**GOAL**
For each line below that includes the word "undergrowth", make a copy.

**LISTING**
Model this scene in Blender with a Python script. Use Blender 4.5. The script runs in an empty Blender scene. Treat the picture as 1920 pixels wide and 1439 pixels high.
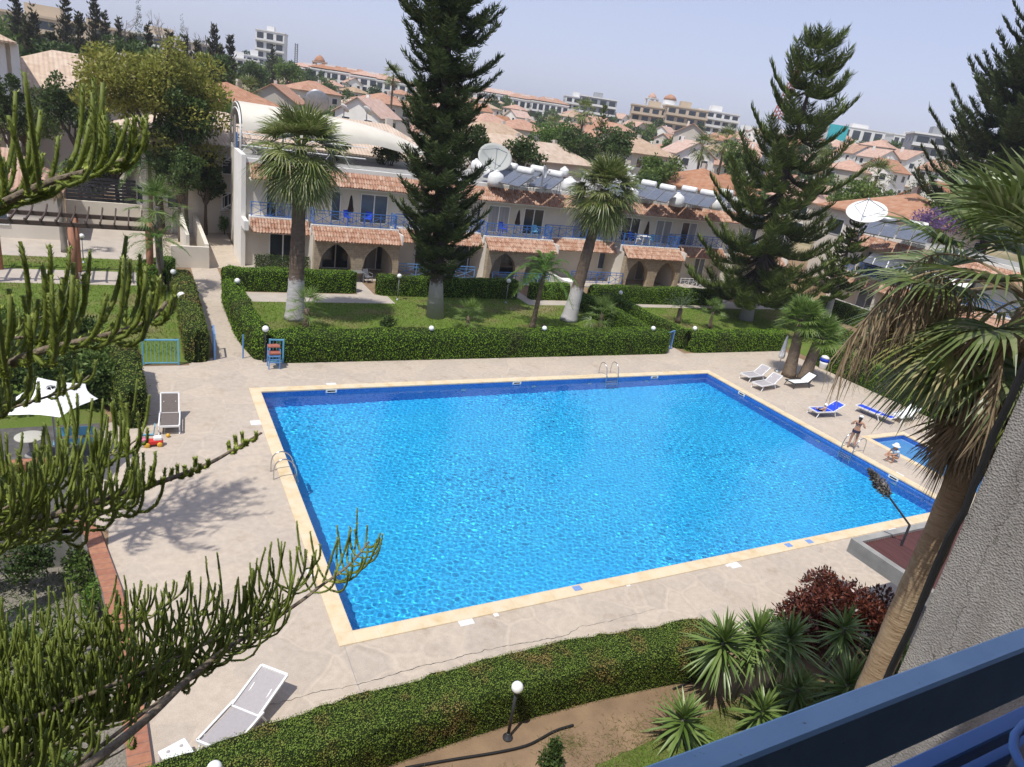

---

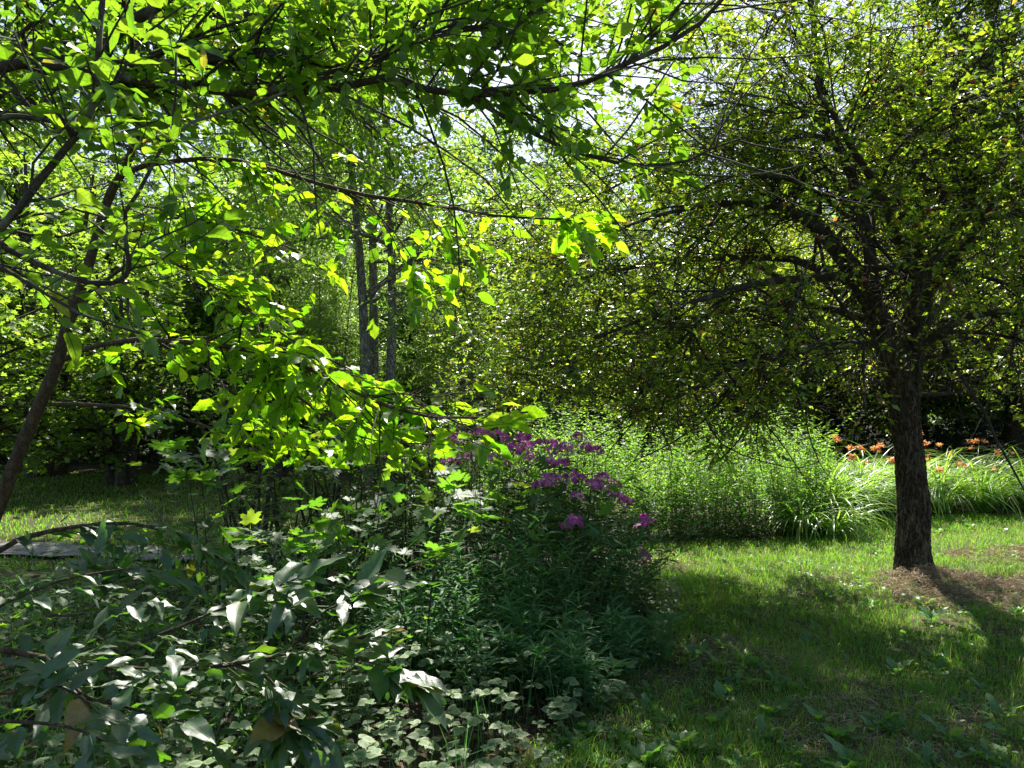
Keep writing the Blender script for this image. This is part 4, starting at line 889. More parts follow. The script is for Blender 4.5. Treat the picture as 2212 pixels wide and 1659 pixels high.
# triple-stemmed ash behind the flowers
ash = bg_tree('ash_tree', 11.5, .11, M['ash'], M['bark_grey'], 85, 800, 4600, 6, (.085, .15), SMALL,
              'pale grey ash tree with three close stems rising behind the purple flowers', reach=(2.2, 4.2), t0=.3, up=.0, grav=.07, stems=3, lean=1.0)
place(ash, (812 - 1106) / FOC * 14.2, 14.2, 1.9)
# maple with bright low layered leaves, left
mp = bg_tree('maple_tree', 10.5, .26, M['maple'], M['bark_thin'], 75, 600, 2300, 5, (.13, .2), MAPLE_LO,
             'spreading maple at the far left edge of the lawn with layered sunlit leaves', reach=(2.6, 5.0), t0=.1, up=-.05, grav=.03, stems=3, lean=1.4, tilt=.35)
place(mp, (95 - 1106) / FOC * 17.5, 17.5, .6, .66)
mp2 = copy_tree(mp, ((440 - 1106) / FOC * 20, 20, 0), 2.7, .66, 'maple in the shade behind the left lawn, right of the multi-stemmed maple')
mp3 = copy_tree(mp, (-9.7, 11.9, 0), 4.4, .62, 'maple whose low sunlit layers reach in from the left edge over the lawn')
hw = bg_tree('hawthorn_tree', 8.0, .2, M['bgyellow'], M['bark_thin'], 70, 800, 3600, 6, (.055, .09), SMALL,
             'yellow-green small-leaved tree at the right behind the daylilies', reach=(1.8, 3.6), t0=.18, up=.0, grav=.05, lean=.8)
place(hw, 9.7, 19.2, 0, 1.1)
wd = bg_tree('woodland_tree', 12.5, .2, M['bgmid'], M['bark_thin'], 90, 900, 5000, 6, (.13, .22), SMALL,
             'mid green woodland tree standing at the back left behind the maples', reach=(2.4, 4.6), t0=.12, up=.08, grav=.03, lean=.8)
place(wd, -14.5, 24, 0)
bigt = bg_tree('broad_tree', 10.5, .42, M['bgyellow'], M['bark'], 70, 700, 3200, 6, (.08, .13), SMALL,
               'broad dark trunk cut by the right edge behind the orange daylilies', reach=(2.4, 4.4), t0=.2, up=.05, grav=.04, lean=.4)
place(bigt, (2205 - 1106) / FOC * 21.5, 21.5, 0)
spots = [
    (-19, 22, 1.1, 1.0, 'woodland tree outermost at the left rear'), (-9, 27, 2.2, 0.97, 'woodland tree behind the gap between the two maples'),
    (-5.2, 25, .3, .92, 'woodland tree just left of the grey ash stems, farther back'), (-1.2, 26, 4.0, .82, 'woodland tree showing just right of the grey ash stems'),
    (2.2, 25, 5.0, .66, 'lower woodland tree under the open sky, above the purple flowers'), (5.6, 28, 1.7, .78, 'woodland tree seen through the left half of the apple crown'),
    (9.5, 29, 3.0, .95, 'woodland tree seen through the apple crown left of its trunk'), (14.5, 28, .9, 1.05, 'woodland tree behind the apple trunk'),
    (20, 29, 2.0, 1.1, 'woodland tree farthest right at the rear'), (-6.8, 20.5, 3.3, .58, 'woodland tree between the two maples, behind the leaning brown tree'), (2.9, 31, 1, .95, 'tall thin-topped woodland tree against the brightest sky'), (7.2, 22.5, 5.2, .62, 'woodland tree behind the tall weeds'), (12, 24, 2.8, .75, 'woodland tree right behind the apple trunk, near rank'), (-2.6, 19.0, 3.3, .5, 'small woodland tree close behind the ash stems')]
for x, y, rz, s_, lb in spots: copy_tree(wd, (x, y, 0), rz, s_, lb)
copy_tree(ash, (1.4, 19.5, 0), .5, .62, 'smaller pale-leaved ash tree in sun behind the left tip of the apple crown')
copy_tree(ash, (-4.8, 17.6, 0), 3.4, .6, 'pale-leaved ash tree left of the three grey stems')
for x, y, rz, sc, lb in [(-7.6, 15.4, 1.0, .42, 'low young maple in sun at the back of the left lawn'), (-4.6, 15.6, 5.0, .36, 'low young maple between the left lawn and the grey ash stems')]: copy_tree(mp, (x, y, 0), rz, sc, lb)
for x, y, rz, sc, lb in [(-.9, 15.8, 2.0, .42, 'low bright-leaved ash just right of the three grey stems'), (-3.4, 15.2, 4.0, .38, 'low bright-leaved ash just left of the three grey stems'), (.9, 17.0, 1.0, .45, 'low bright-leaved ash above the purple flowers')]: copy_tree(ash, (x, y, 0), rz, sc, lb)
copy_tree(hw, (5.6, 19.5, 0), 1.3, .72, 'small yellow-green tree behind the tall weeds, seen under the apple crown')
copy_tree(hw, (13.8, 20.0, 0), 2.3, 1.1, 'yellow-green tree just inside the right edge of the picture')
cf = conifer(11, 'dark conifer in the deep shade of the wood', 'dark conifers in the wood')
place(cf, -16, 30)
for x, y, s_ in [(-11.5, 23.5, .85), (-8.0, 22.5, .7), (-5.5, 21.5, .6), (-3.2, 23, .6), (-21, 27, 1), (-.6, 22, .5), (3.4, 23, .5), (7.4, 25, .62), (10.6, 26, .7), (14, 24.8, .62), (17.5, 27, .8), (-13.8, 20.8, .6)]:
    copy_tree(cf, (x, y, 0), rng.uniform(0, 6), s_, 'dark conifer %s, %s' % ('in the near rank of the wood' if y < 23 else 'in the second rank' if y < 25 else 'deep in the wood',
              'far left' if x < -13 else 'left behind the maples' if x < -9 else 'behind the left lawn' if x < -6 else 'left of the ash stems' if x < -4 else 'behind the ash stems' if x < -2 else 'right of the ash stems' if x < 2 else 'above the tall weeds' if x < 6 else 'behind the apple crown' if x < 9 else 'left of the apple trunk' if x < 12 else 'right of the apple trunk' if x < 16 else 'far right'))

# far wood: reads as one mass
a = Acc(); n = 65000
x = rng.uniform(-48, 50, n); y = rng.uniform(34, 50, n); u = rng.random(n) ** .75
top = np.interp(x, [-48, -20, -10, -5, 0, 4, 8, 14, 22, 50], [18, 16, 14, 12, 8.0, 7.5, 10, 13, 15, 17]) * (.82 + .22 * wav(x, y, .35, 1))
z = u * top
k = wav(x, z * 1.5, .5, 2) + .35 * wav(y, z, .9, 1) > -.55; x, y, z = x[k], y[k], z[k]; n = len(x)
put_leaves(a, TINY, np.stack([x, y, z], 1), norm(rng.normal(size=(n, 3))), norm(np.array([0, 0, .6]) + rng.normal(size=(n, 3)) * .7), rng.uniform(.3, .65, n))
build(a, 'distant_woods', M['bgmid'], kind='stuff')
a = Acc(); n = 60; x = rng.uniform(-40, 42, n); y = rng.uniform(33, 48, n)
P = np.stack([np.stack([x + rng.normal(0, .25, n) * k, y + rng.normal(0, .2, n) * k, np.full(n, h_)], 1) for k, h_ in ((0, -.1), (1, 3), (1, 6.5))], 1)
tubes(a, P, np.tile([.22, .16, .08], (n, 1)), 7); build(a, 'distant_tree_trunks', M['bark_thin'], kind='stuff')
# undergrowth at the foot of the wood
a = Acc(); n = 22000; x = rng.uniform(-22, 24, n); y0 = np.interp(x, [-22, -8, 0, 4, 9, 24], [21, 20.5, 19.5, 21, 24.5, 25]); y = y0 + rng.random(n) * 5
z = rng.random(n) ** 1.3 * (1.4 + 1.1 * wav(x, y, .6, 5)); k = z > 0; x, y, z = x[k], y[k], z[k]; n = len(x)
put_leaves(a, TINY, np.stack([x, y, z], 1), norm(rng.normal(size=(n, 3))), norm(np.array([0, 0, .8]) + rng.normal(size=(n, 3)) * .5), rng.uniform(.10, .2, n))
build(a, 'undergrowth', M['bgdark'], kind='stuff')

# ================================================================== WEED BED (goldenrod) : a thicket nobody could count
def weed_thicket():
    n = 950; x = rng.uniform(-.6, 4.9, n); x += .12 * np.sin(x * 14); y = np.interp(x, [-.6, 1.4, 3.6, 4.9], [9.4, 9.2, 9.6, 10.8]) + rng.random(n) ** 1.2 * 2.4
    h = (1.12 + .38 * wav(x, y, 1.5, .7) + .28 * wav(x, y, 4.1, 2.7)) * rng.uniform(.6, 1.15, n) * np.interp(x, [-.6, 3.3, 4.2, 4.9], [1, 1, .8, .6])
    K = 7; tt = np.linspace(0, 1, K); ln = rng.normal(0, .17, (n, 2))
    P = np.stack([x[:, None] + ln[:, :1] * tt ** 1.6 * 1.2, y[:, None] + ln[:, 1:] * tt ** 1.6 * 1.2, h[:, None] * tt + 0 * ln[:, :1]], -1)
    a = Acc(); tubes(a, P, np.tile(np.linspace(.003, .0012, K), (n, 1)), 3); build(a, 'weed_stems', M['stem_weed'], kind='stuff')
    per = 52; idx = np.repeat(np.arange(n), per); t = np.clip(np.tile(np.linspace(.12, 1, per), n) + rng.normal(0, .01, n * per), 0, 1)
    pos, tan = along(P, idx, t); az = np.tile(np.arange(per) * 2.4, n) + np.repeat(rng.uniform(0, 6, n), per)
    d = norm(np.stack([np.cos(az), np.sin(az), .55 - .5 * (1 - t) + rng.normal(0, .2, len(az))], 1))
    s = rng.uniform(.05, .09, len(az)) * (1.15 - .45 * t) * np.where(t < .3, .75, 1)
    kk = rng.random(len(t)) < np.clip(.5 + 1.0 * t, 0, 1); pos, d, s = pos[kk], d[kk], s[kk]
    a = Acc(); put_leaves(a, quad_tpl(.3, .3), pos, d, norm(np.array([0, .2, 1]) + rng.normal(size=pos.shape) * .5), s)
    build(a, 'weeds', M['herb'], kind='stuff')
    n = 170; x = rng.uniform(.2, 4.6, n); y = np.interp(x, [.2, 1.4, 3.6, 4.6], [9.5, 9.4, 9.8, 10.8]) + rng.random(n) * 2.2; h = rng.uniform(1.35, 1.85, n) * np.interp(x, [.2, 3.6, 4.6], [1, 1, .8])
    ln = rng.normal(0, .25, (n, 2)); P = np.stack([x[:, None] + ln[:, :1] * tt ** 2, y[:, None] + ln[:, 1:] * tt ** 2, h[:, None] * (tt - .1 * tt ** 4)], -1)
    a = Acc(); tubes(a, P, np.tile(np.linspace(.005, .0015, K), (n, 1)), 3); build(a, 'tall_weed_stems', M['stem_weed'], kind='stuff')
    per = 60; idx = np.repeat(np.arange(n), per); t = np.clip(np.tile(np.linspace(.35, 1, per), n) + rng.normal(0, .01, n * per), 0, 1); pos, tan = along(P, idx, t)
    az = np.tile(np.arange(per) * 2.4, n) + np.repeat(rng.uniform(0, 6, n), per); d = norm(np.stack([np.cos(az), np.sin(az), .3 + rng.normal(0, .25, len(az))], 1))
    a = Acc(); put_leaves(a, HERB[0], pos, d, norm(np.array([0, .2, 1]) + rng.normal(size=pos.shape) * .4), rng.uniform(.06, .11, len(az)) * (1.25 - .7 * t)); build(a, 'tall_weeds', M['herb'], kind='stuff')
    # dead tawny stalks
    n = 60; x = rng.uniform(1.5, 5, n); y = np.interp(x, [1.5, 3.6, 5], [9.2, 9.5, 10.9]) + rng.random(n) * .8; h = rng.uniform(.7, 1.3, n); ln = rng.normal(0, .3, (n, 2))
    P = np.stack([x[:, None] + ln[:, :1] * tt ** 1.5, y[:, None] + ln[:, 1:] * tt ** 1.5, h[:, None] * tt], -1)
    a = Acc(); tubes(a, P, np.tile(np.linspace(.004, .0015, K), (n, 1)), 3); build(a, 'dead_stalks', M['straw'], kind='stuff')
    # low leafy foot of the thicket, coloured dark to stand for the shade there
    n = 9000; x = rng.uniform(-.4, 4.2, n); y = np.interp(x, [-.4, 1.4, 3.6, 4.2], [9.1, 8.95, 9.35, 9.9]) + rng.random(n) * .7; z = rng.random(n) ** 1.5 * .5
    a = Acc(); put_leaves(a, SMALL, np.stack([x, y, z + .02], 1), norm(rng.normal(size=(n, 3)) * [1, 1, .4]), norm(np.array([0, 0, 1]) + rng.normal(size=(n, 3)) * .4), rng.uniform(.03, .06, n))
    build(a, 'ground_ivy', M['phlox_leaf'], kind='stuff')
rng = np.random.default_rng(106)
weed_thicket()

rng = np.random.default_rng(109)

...

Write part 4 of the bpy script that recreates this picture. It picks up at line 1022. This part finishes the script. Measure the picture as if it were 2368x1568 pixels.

**TASK SOLUTION**
# undergrowth at the foot of the wood
build(a, 'undergrowth', M['bgdark'], kind='stuff')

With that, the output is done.